[Rows from a dataset]
= = = =
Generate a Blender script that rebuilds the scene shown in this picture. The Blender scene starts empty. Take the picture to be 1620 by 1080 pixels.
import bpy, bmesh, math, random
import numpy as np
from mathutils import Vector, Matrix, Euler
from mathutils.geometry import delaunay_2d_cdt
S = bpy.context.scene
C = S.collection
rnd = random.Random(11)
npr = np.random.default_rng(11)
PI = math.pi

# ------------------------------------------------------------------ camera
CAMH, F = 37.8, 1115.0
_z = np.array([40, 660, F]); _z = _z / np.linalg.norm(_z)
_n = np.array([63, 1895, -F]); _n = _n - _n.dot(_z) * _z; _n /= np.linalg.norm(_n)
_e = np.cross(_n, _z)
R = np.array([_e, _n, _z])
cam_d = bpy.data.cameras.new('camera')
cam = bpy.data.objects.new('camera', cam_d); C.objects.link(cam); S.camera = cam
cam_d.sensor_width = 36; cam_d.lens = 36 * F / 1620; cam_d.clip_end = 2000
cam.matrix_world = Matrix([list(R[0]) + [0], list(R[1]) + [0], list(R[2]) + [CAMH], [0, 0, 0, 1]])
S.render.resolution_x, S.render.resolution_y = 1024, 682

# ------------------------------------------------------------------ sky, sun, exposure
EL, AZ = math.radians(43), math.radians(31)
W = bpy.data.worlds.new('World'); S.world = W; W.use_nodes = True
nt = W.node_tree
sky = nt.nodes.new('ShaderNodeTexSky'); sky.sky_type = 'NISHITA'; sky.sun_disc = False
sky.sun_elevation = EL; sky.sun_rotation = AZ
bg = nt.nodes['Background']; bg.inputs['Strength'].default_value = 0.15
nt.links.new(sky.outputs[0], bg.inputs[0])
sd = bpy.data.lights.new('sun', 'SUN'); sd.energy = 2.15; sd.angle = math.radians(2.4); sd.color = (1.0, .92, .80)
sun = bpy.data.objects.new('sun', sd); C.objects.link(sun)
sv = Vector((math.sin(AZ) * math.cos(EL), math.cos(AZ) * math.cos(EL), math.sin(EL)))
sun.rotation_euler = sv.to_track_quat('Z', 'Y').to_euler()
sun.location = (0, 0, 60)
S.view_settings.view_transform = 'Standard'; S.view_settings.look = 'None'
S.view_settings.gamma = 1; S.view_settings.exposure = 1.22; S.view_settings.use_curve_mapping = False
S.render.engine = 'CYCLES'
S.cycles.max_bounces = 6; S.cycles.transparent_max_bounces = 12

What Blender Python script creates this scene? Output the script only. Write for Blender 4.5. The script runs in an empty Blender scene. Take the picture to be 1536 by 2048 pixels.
= = = =
Sift the material for lines with the string "pixels". Copy each one found.

Generate a Blender script that rebuilds the scene shown in this picture. The Blender scene starts empty. Take the picture to be 1620 by 1080 pixels.
What Blender Python script creates this scene? Output the script only. Write for Blender 4.5. The script runs in an empty Blender scene. Take the picture to be 1536 by 2048 pixels.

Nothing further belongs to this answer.